▶ Stated problem
Skip pictures; extract every line from the one with "Reconstruct this image" through the one with "CT, ST_ = math.cos(TH), math.sin(TH)", exactly as written.
------ Data
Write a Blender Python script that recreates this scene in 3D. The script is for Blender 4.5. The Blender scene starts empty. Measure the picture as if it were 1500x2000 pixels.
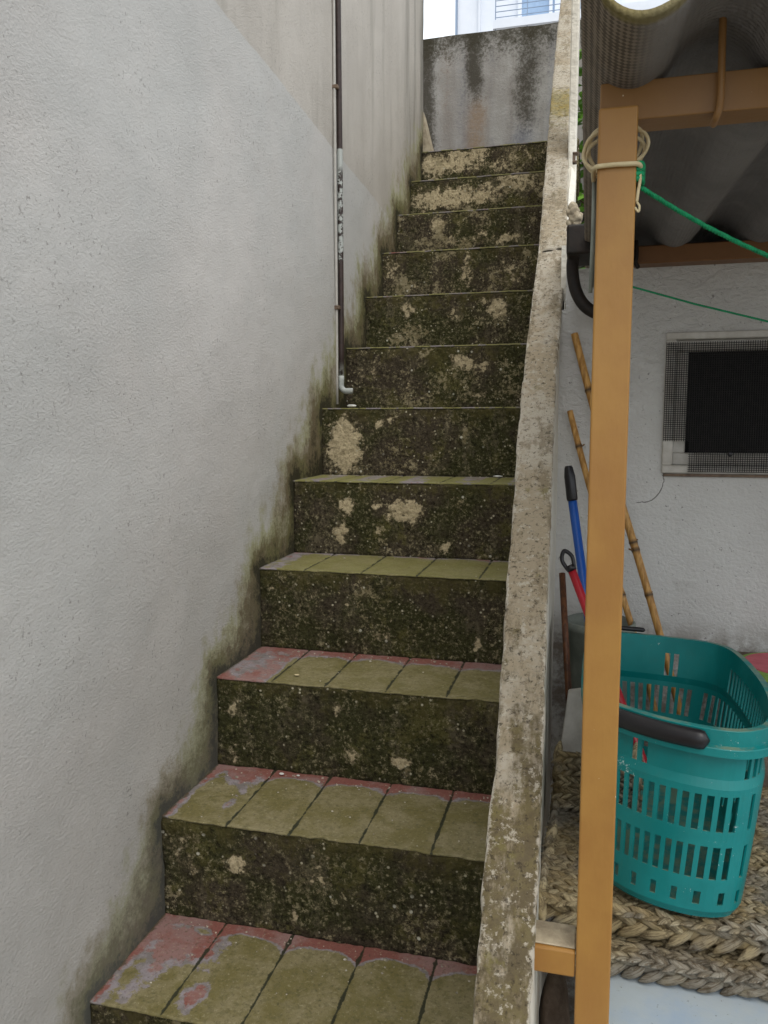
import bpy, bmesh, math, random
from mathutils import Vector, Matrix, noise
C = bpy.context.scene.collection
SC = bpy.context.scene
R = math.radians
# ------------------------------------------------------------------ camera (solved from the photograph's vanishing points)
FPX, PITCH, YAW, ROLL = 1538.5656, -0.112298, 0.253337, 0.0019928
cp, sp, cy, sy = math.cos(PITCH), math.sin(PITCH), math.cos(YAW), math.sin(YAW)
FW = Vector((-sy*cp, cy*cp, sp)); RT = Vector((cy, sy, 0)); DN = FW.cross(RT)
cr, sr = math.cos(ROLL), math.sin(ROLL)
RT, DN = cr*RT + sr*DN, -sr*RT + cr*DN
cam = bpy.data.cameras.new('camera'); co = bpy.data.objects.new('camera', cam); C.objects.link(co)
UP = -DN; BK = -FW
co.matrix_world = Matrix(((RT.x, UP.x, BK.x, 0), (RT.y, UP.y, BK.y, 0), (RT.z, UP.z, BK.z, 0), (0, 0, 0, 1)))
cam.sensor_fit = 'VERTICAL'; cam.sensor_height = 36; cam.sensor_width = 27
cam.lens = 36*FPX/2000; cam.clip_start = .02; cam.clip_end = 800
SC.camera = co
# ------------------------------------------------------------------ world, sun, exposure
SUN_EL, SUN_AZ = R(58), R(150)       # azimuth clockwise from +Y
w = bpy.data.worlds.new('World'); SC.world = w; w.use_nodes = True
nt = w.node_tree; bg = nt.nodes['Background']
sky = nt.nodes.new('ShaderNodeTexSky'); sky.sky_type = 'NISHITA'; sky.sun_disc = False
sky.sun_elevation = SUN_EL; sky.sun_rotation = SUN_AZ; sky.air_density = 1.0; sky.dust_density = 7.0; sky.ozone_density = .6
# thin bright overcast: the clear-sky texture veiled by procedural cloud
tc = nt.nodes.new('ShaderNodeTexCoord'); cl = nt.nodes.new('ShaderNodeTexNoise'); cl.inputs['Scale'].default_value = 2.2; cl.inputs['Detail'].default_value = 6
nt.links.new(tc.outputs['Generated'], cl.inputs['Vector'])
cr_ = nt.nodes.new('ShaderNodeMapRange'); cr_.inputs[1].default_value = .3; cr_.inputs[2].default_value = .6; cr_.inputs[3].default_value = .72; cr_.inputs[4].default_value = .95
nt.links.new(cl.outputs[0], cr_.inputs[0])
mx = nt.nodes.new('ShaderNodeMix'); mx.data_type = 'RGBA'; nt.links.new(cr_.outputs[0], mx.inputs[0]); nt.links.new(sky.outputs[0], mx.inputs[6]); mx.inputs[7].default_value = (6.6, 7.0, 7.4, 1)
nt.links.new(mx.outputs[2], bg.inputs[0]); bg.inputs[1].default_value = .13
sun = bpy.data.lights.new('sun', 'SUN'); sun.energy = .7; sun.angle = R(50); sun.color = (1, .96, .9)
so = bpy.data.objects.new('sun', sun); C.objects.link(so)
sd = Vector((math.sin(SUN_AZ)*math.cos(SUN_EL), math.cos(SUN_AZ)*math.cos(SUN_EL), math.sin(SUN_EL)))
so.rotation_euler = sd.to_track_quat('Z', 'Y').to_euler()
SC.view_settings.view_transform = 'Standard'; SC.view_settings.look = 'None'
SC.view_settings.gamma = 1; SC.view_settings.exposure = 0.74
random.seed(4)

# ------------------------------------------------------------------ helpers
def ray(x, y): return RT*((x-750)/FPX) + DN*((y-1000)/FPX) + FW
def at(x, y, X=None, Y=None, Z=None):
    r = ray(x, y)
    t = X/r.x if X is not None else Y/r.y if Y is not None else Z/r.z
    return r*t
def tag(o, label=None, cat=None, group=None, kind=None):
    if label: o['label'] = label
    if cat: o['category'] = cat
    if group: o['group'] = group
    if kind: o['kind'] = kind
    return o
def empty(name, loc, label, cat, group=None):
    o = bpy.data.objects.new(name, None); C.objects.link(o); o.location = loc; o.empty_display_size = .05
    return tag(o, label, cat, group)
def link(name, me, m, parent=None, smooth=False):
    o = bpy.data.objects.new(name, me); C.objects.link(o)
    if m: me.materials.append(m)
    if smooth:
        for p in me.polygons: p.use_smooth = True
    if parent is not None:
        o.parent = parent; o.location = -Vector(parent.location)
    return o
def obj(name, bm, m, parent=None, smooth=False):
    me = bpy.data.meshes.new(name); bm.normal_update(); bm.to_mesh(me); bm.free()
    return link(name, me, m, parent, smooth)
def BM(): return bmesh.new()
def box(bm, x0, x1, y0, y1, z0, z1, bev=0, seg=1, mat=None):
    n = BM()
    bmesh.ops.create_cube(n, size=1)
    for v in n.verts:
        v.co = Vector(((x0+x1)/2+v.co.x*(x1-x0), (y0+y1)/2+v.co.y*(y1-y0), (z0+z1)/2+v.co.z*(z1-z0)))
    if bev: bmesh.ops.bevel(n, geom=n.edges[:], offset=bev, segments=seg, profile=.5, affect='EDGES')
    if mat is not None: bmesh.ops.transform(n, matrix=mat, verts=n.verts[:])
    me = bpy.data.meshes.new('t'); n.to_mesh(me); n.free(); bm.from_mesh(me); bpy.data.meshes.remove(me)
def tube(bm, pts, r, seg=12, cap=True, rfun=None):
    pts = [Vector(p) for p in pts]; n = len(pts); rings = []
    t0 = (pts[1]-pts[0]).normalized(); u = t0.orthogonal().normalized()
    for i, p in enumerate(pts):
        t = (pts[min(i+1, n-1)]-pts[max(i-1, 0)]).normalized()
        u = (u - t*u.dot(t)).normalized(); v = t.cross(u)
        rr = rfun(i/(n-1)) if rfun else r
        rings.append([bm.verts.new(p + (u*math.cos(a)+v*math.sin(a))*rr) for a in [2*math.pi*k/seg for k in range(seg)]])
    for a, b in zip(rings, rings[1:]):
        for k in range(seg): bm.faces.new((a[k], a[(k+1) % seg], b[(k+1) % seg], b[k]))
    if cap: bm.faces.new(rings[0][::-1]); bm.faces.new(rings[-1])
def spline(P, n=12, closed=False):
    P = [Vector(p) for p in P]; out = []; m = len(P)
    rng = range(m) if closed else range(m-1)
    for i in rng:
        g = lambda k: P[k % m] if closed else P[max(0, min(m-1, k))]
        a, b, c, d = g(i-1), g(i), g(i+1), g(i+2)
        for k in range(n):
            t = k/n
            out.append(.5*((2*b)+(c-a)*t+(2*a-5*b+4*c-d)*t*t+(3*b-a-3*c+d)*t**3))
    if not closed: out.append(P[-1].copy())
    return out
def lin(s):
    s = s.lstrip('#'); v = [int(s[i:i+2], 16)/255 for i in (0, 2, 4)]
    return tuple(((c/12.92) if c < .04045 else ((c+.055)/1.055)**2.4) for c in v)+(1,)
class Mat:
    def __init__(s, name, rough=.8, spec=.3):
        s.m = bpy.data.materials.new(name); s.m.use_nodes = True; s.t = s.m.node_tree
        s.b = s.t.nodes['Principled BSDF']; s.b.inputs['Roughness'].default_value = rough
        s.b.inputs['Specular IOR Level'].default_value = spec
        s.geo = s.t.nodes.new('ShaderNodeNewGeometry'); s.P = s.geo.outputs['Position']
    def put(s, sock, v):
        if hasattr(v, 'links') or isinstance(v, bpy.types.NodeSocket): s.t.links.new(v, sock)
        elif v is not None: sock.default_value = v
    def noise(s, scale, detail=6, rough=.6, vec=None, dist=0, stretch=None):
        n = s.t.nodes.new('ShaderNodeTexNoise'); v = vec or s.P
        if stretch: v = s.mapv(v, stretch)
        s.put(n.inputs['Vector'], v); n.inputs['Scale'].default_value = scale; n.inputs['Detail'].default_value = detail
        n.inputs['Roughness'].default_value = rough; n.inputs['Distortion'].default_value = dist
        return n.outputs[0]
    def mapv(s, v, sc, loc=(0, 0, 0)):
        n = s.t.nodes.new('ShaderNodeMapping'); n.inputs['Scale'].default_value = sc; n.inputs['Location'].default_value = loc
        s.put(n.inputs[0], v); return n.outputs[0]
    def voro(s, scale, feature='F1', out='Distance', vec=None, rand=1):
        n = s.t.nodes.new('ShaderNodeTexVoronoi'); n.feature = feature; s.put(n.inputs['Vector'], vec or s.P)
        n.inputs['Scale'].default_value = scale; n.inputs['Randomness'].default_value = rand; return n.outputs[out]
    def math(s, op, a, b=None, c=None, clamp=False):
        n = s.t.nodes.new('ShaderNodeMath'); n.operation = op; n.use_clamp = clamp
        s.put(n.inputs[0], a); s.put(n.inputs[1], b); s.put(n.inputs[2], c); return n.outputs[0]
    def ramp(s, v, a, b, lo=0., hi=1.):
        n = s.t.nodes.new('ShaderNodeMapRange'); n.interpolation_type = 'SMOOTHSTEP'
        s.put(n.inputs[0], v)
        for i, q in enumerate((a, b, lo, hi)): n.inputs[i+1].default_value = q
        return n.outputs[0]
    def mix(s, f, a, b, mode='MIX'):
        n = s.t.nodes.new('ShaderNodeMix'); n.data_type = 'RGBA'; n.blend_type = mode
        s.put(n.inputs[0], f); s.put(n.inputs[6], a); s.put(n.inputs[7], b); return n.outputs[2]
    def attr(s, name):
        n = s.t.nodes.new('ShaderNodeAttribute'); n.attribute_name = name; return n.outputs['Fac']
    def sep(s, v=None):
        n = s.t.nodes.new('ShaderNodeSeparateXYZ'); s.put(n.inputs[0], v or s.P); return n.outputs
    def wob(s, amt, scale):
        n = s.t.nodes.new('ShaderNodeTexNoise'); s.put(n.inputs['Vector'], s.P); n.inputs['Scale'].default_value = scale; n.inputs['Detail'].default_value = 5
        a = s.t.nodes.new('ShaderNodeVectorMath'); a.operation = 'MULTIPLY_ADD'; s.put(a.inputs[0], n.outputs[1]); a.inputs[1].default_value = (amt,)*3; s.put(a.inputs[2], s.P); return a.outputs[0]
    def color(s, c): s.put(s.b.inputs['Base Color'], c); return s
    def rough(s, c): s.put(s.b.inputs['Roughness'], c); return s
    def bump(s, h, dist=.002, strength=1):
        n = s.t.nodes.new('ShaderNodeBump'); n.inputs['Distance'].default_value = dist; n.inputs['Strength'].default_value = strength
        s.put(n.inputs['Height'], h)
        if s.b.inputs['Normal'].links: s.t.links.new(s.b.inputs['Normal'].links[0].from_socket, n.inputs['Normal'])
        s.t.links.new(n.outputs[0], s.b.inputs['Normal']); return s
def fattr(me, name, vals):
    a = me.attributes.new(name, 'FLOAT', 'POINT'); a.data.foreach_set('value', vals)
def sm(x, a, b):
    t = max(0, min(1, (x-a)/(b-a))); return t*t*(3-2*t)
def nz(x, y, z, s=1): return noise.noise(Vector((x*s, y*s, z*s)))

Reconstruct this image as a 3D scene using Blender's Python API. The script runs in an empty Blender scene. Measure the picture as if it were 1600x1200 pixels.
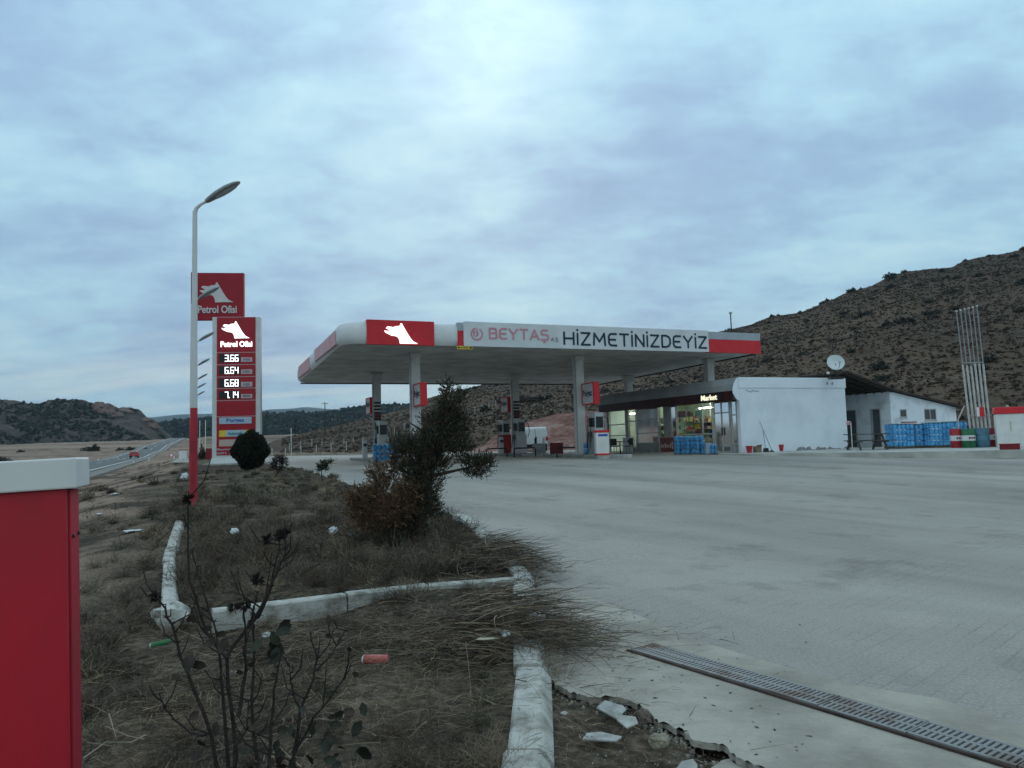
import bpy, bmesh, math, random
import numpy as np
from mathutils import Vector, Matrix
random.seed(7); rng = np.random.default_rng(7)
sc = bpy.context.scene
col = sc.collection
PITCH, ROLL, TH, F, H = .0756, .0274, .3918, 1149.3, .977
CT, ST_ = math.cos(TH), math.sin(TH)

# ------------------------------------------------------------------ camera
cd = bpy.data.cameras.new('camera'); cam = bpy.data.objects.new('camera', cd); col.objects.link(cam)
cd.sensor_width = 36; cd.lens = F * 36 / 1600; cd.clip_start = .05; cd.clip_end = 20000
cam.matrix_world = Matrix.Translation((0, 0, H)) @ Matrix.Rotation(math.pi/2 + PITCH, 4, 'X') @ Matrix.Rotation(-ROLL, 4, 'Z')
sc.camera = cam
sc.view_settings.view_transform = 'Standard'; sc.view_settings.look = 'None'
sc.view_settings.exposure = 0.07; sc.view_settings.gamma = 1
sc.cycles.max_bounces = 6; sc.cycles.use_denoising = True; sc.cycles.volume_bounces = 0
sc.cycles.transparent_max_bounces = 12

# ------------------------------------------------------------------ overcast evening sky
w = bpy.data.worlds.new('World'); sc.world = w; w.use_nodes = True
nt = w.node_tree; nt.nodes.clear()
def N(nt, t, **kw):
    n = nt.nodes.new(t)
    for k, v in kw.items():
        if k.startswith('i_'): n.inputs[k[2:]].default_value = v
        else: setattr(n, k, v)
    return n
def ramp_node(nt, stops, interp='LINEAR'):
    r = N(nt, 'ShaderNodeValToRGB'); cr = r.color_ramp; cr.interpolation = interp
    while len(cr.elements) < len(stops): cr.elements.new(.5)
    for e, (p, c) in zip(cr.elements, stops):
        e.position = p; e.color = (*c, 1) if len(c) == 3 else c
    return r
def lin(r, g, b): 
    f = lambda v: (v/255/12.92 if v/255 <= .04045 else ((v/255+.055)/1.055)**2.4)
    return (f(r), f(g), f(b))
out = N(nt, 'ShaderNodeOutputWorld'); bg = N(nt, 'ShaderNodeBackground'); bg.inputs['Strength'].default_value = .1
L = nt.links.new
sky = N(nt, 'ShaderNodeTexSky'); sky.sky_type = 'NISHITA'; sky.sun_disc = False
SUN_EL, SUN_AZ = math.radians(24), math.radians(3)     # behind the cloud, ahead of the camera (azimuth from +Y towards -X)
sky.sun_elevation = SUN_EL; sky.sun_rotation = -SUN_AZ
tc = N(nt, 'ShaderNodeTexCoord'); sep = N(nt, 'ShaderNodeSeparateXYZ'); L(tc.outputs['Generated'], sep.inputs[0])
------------
▶ Full response
Reconstruct this image as a 3D scene using Blender's Python API. The script runs in an empty Blender scene. Measure the picture as if it were 1600x1200 pixels.
import bpy, bmesh, math, random
import numpy as np
from mathutils import Vector, Matrix
random.seed(7); rng = np.random.default_rng(7)
sc = bpy.context.scene
col = sc.collection
PITCH, ROLL, TH, F, H = .0756, .0274, .3918, 1149.3, .977
CT, ST_ = math.cos(TH), math.sin(TH)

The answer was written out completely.